In my last semester at Princeton at a mixer (Princeton had no women students at time), I met Leith Mullings, a Black lady studying nursing in New York City. Frankly, she was appalled at my ignorance of Asia. I had never had any course work on Asia. She was heavily into Buddhism. A few weeks later, I received a package from her containing a copy of the novel by Nobel Prize winner Hermann Hesse titled Siddhartha, about the life of the Buddha. That inspired me to develop a strong interest in Buddhism and to want to live in a Buddhist country. I still have the envelope in which she sent me that book, and we are now friends on Facebook, 55 years later. I have told her how she inspired me to discover Buddhism and Thailand. Later, I became a Buddhist monk in Thailand. Mullings is now a distinguished anthropology professor at City University of New York and former president of the American Anthropological Association.
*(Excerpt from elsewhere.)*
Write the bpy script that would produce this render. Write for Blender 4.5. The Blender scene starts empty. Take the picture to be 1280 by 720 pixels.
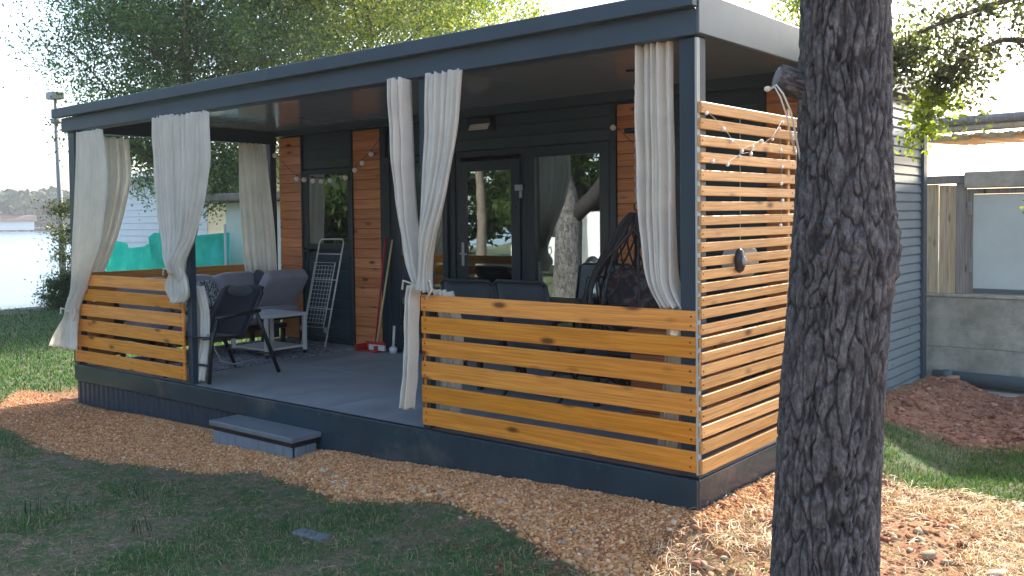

Also while at Princeton, I met a Black scholar from Yale who was married to a gorgeous lady from Burma which put in my mind for the first time ever the idea of intercultural romance and marriage. Recently, I celebrated the Golden Anniversary of my marriage to my Thai wife, Tasanee. My lovely grandsons are a mix of about eight ethnicities; their mother is a Chaldean-American.
Now as a professor at the University of Minnesota, my major connection with inspiring Blacks has been to mentor outstanding Black women who have gone on to have highly successful academic careers. This has provided me a chance to give back after the uplifting I received from Blacks such as Sir Arthur Lewis, Leith Mullings, and others.